▶ Stated exercise:
Write out each entry, exactly the way it appears.

===

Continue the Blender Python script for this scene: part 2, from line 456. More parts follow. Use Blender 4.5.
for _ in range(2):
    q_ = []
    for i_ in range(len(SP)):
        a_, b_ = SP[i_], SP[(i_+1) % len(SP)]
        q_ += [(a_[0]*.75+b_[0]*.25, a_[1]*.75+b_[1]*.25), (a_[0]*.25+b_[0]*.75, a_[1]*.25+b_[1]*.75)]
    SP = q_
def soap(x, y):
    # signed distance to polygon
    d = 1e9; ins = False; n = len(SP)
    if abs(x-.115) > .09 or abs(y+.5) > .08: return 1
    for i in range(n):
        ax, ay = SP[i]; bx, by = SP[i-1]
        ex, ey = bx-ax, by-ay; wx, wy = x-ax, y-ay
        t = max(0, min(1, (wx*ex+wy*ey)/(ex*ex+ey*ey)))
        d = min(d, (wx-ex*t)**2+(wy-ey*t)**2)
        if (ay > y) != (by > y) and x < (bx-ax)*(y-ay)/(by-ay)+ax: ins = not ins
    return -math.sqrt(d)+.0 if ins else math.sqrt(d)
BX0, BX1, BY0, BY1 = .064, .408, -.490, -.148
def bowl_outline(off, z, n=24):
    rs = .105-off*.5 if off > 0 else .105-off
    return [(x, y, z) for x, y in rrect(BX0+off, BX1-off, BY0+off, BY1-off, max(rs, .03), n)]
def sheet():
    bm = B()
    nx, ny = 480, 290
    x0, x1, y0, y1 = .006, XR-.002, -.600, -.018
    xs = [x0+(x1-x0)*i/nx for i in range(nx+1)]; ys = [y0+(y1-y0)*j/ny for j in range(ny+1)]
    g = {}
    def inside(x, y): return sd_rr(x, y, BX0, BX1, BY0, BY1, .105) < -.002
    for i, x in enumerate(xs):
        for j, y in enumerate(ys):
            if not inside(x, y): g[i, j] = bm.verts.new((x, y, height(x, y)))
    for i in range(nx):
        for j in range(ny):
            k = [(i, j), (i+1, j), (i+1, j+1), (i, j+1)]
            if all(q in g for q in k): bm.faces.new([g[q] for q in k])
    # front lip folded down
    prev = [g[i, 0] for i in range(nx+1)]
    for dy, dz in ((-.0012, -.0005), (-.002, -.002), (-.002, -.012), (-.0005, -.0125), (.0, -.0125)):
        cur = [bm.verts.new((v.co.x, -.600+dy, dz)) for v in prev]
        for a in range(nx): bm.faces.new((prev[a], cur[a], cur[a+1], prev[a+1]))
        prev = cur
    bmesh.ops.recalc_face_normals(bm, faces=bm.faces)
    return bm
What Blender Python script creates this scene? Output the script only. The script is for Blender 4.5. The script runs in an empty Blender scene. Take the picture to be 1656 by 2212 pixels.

===

▶ Task response:
Continue the Blender Python script for this scene: part 2, from line 456. More parts follow. Use Blender 4.5.
for _ in range(2):
    q_ = []
    for i_ in range(len(SP)):
        a_, b_ = SP[i_], SP[(i_+1) % len(SP)]
        q_ += [(a_[0]*.75+b_[0]*.25, a_[1]*.75+b_[1]*.25), (a_[0]*.25+b_[0]*.75, a_[1]*.25+b_[1]*.75)]
    SP = q_
def soap(x, y):
    # signed distance to polygon
    d = 1e9; ins = False; n = len(SP)
    if abs(x-.115) > .09 or abs(y+.5) > .08: return 1
    for i in range(n):
        ax, ay = SP[i]; bx, by = SP[i-1]
        ex, ey = bx-ax, by-ay; wx, wy = x-ax, y-ay
        t = max(0, min(1, (wx*ex+wy*ey)/(ex*ex+ey*ey)))
        d = min(d, (wx-ex*t)**2+(wy-ey*t)**2)
        if (ay > y) != (by > y) and x < (bx-ax)*(y-ay)/(by-ay)+ax: ins = not ins
    return -math.sqrt(d)+.0 if ins else math.sqrt(d)
BX0, BX1, BY0, BY1 = .064, .408, -.490, -.148
def bowl_outline(off, z, n=24):
    rs = .105-off*.5 if off > 0 else .105-off
    return [(x, y, z) for x, y in rrect(BX0+off, BX1-off, BY0+off, BY1-off, max(rs, .03), n)]
def sheet():
    bm = B()
    nx, ny = 480, 290
    x0, x1, y0, y1 = .006, XR-.002, -.600, -.018
    xs = [x0+(x1-x0)*i/nx for i in range(nx+1)]; ys = [y0+(y1-y0)*j/ny for j in range(ny+1)]
    g = {}
    def inside(x, y): return sd_rr(x, y, BX0, BX1, BY0, BY1, .105) < -.002
    for i, x in enumerate(xs):
        for j, y in enumerate(ys):
            if not inside(x, y): g[i, j] = bm.verts.new((x, y, height(x, y)))
    for i in range(nx):
        for j in range(ny):
            k = [(i, j), (i+1, j), (i+1, j+1), (i, j+1)]
            if all(q in g for q in k): bm.faces.new([g[q] for q in k])
    # front lip folded down
    prev = [g[i, 0] for i in range(nx+1)]
    for dy, dz in ((-.0012, -.0005), (-.002, -.002), (-.002, -.012), (-.0005, -.0125), (.0, -.0125)):
        cur = [bm.verts.new((v.co.x, -.600+dy, dz)) for v in prev]
        for a in range(nx): bm.faces.new((prev[a], cur[a], cur[a+1], prev[a+1]))
        prev = cur
    bmesh.ops.recalc_face_normals(bm, faces=bm.faces)
    return bm
What Blender Python script creates this scene? Output the script only. The script is for Blender 4.5. The script runs in an empty Blender scene. Take the picture to be 1656 by 2212 pixels.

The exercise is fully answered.